Si el imperialismo occidental, con la mira de mantener en la China un poder legítimo, no se hubiera interpuesto en el camino de la revolución, movilizando contra esta las ambiciones de los caciques y generales reaccionarios, el nuevo orden político y social, representado por el gobierno de Cantón, imperaría ya en todo el país. Sin la intervención de Inglaterra, del Japón y de los Estados Unidos, que, alternativa o simultáneamente, subsidian la insurrección ya de uno, ya de otro “tuchún”; la República China habría liquidado hace tiempo los residuos del viejo régimen y habría asentado, sobre firmes bases, un régimen de paz y de trabajo.
Se explica, por esto, el espíritu vivamente nacionalista -no anti-extranjero- de la China revolucionaria. El capitalismo extranjero, en la China, como en todos los países coloniales, es un aliado de la reacción. Chang-Tso-Lin, el dictador de la Manchuria, típico tuchún; Tuan-Chi-Jui, representante en Pekin del partido “anfu”, esto es de la vieja feudalidad; Wu-Pei-Fu, caudillo militar que adoptó en un tiempo una plataforma más o menos liberal y se reveló, luego, como un servidor del imperialismo norteamericano; todos los enemigos, conscientes o inconscientes, de la revolución china, habrían sido ya barridos definitivamente del poder, si potencias no los sostuvieran con su dinero y su auspicio.

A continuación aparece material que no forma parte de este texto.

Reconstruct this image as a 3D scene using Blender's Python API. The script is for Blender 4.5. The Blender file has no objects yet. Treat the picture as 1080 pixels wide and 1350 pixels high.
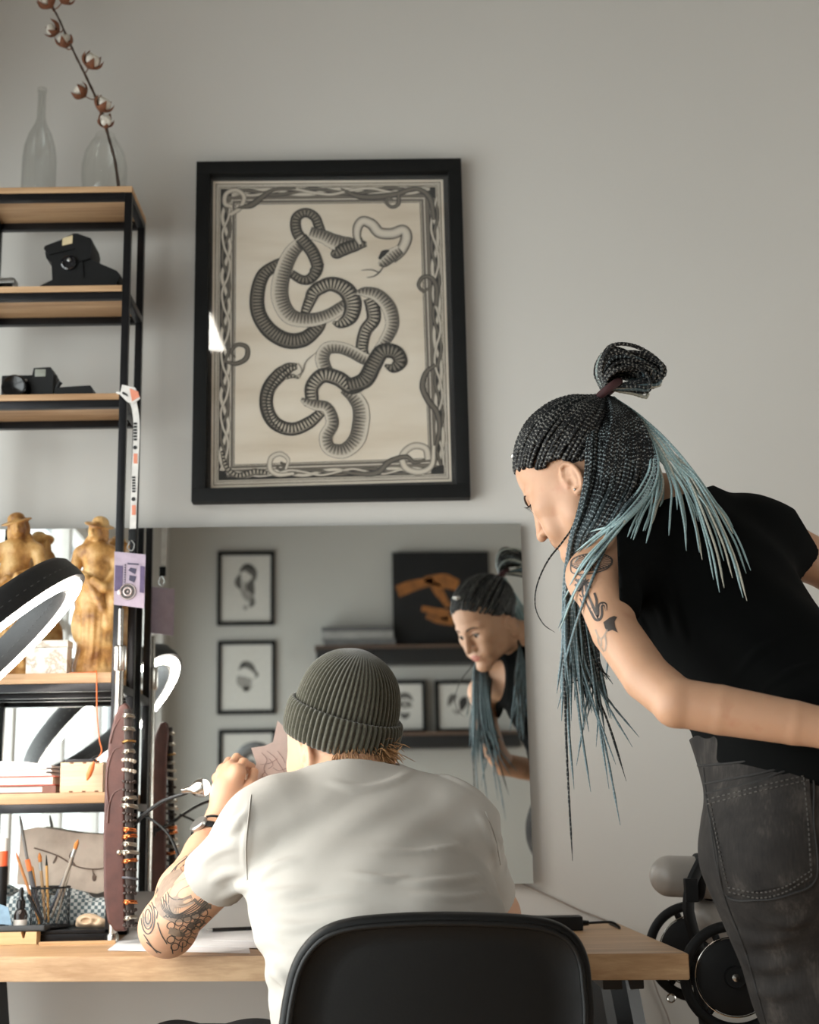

Pero es tan fuerte el movimiento revolucionario que ninguna conjuración capitalista o militar, extranjera o nacional, puede atajarlo ni paralizarlo. El gobierno de Cantón reposa sobre un sólido cimiento popular. La agitación revolucionaria, -temporalmente detenida en el norte de la China por la victoria de las fuerzas aliadas de Chang-Tso-Lin y Wu-Pei-Fu sobre el general cristiano Feng-Yu-Siang toma cuerpo nuevamente. Fen-Yu-Siang está otra vez a la cabeza de un ejército popular que opera combinadamente con el ejército cantonés.

Con la política imperialista de la Gran Bretaña que, en defensa de los intereses del capitalismo occidental, se apresta a intervenir marcialmente en Ia China, se solidarizan, sin duda, todas las fuerzas conservadoras y regresivas del mundo. Con la China revolucionaria y resurrecta están todas las fuerzas progresistas y renovadoras, de cuyo prevalecimiento final espera el mundo nuevo la realización de sus ideales presentes.